Leaders of the anti-Coke movement doubt that meaningful discussion will take place, given how carefully controlled it is. Only those students who are part of official delegations approved by their institutions will be allowed to participate, and leaders of national groups will be on the outside looking in.

"Students are very skeptical of what's going to take place," said Camilo Romero, who challenged Coke as a student at the University of California at Berkeley and now works on the issue as a full-time organizer for United Students Against Sweatshops. "There have already been other opportunities for Coke to do its 'show and tells.' "

Students and administrators agree, though, that the students' pressure on their institutions, and in turn the institutions' pressure on Coke, have gotten the company to the table.

"I want to hear what they have to say," said Jim Wilkerson, director of trademark licensing at Duke University, who will be among the university administrators at the meeting. "At this point, I'm a bit concerned that it's taken almost a year to get Coke to meet with a group of us."

Kerry Kerr, a spokeswoman for Coca-Cola, acknowledged that the company had agreed to meet "at the request of a number of colleges and universities" with which it does business. She said Coke officials viewed the meeting as an "opportunity to continue the dialogue with administrators, faculty and students" about "our business practices in Colombia and India." She added: "We take their concerns seriously" but plan to "address facts about the misinformation about our practices."

The company has produced a Web site that defends its corporate behavior in Colombia and India and strongly denies any role in the most serious allegations, which is that bottlers in Colombia had ties to paramilitary groups that murdered and intimidated union leaders there.
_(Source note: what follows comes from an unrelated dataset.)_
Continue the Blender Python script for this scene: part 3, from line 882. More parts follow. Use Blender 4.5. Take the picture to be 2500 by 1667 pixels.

In India, critics accuse Coke bottlers of contributing to a major water shortage and contaminating groundwater.

Coke's opponents -- especially a labor-financed group known as the Campaign to Stop Killer Coke -- want the company to step in to protect workers in Colombia and to change the environmental practices of its plants in India.

Officials at institutions that have relationships of various kinds with Coke -- especially extensive "pouring rights" deals in which Coke provides all beverages on a campus or athletics sponsorship arrangements -- say those arrangements make the charges against the company the institutions' problem, too.

"Our reputation and good names are brought into this controversy because of this association," said Mann of Illinois, which has an exclusive deal with Coke.

Like many of their peers elsewhere, students at Illinois have pushed the university to end its relationship with Coke. Like many of his peers, Mann said that doing so would decrease the pressure on Coke, not intensify it. "We share the students' concerns, but our view is that if we want to be a part of finding a solution, we're not going to be able to do that if we have no relationship with Coke."

Administrators and students have largely agreed, though, on one compromise course of action: getting Coca-Cola to agree to bring in an independent group to investigate the situations in both Colombia and India. "Coke continues to take the position that it has not been involved in any inappropriate behavior or actions in either Colombia or India," said Mann. "If so, it would seem logical that Coke would be very much interested in inviting in an independent group, much as was done in the anti-sweatshop initiative, to look over its shoulder and assure the public that in fact everything is at it ought to be."

Romero, of United Students Against Sweatshops, said that while Coca-Cola hired a company last year to audit its bottling operations in Colombia, Coke has repeatedly rejected the idea of having the Worker Rights Consortium or another "truly independent" group play such a role.

Even if Friday's meeting produces some momentum in the campaign to pressure change at Coca-Cola, the coming of summer and the disappearance of students is likely to derail it, at least temporarily. But Romero and other leaders of the student movement say they'll keep the pressure up.

"We're hoping that administrators will actually put their pants on and present a united front with us," he said. "But our recent experience has been that it's going to require students being more and more militant that will make administrators move, and eventually Coca-Cola move."